# WHAT IS NEEDED
Lines containing the string "this" are to be counted. Write only how many there are.

# INPUT MATERIAL
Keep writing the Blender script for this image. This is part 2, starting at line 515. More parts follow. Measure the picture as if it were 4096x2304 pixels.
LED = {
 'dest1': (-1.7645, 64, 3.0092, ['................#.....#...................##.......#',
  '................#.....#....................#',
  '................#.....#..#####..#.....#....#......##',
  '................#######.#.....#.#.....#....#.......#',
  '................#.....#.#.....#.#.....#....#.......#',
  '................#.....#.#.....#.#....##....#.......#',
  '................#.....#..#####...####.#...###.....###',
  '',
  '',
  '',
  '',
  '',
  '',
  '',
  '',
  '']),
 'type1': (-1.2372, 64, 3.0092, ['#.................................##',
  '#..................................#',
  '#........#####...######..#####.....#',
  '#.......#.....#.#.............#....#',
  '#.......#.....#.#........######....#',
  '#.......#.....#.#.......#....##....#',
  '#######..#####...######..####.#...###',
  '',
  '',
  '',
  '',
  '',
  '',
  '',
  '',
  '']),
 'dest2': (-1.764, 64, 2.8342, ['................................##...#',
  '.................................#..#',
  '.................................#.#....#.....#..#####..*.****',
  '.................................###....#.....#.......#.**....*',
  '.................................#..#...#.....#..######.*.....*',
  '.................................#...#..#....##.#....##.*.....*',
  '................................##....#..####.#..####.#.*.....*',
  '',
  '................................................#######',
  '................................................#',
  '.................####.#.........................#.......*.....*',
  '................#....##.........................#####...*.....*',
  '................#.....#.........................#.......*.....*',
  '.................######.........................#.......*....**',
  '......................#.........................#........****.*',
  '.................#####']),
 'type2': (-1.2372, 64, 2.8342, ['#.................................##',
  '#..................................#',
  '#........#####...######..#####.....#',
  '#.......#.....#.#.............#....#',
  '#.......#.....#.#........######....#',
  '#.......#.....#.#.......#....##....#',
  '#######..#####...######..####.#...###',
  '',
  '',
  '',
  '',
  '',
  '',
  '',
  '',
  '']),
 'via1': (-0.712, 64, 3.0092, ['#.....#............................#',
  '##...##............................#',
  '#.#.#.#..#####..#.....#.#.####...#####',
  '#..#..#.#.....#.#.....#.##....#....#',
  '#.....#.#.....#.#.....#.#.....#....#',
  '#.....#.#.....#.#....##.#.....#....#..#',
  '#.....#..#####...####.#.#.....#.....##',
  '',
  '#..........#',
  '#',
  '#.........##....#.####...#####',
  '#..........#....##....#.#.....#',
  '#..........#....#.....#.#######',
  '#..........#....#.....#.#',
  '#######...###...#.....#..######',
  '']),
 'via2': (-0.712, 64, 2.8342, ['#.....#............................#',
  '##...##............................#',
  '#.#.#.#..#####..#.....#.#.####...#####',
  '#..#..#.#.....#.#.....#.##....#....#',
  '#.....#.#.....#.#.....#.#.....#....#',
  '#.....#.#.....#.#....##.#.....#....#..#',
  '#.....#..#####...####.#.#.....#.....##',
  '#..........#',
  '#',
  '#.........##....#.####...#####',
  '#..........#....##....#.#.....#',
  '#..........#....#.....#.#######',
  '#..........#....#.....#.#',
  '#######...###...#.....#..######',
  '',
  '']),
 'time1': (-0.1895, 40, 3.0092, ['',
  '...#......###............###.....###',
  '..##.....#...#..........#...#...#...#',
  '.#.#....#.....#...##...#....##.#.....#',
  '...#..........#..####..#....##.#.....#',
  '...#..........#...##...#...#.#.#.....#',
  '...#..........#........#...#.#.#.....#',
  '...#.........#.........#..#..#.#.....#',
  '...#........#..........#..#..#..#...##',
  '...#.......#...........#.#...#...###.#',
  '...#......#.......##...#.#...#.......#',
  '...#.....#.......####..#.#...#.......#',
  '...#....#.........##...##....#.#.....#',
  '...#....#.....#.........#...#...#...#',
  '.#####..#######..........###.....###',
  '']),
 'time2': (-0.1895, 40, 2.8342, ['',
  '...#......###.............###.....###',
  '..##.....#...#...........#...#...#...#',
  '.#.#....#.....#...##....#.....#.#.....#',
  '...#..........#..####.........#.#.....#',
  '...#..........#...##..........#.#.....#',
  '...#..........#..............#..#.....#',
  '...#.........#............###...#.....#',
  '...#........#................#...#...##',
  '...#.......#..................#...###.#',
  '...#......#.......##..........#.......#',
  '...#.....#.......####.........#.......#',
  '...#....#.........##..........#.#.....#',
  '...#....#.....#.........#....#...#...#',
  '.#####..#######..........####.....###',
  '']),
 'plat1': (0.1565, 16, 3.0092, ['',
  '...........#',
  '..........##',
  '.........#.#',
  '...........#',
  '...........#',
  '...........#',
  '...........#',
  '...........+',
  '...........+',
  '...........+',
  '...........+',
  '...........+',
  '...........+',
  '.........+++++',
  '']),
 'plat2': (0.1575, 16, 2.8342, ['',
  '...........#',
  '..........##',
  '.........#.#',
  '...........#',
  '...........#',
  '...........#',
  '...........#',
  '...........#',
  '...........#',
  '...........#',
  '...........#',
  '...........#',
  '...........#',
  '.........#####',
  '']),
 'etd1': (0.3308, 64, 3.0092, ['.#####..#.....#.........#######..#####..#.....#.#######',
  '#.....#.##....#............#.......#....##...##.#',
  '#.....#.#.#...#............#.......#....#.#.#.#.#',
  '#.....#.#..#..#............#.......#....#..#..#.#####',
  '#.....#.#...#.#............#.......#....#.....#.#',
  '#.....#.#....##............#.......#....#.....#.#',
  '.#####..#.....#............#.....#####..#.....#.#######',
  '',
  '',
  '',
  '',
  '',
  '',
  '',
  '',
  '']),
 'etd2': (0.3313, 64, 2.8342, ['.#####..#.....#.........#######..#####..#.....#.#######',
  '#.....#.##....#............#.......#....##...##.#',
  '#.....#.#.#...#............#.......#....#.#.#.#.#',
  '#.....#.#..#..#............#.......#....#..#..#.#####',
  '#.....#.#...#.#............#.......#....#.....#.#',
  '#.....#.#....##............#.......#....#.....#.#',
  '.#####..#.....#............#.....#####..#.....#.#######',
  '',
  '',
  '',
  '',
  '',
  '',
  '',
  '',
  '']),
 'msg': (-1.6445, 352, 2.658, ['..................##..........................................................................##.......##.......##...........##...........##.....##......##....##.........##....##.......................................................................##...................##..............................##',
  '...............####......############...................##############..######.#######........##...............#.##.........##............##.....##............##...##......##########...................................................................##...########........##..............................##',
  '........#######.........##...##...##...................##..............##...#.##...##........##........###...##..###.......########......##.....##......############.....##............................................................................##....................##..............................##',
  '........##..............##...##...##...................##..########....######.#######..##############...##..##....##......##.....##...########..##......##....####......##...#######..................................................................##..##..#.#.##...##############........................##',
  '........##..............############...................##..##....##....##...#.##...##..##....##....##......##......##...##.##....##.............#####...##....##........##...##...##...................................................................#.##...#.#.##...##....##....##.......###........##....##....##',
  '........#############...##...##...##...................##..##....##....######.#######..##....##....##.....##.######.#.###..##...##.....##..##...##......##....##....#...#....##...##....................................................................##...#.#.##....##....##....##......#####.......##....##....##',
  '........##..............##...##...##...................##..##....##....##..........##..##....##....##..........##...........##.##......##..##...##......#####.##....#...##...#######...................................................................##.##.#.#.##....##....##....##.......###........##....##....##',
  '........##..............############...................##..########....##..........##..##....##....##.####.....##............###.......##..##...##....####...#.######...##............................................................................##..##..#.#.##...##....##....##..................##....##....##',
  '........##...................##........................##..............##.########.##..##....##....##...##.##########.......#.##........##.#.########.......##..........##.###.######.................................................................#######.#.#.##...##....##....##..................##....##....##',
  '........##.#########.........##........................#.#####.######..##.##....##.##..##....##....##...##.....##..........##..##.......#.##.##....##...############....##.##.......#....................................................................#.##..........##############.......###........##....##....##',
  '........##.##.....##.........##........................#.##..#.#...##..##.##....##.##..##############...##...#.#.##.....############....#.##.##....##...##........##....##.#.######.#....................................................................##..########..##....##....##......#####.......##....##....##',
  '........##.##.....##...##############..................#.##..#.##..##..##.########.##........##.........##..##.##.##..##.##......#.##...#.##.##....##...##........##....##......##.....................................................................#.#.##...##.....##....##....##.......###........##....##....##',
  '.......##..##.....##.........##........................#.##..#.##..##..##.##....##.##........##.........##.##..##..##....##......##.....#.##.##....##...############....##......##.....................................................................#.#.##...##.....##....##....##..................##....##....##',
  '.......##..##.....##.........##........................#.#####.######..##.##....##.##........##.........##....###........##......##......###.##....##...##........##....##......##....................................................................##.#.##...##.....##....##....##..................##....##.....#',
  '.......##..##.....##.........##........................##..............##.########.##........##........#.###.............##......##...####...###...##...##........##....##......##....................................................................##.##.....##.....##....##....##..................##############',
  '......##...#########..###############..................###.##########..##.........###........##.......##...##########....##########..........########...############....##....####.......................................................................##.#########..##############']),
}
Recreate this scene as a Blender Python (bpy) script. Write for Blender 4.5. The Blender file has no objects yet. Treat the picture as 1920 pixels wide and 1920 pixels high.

# WRITTEN ANSWER
2